Софийная идея и красота связаны через чувственность. Идея должна чувствовать, ощущать саму себя, и эта духовная ощутимость идеи есть красота. Причем каждая идея ощущает себя по-своему, то есть имеет отдельное тело, не повторяющее никакое другое. Чувственность, телесность устанавливает реальность мира и силу бытия. Реальность недоказуема средствами мысли, а лишь чувственно ощутима.
Именно чувственность требует раздельного существования полов. Без телесной воплощенности не было бы любви. Благодаря созданию Евы, через ее телесность, Адам ощутил и свою собственную телесность. И через ее красоту познал софийную красоту мира. «В Еве же ему открылась живая плоть всего мира, и он ощутил себя его органической частью. В красе Евы Адаму открылась софийная красота мира», — пишет Булгаков и добавляет, что любовь дает подобное же ясновидение и в современности.
Главное здесь в том, что любовь без телесности невозможна. В этом высшее обоснование борьбы за наш материальный мир, за его сохранение, развитие и преображение.
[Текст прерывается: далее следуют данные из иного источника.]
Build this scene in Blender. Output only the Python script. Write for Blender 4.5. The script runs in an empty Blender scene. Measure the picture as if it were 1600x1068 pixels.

Вспоминаются рассуждения героев Достоевского о том, что невозможно любить всё человечество сразу. Это потому оказывается невозможно, что человечество как целое выступает в качестве бестелесной абстракции. Любить же можно то, что во плоти. Исключение составляет лишь ответная любовь плотского к своей высшей софийной идее. Булгаков говорит о том, что материя любит свою идею-форму и стремится к ней — в этом выражается ответная любовь Софии к Богу. В красоте природы есть влюбленность — нечто «девичье, стыдливое и страстное».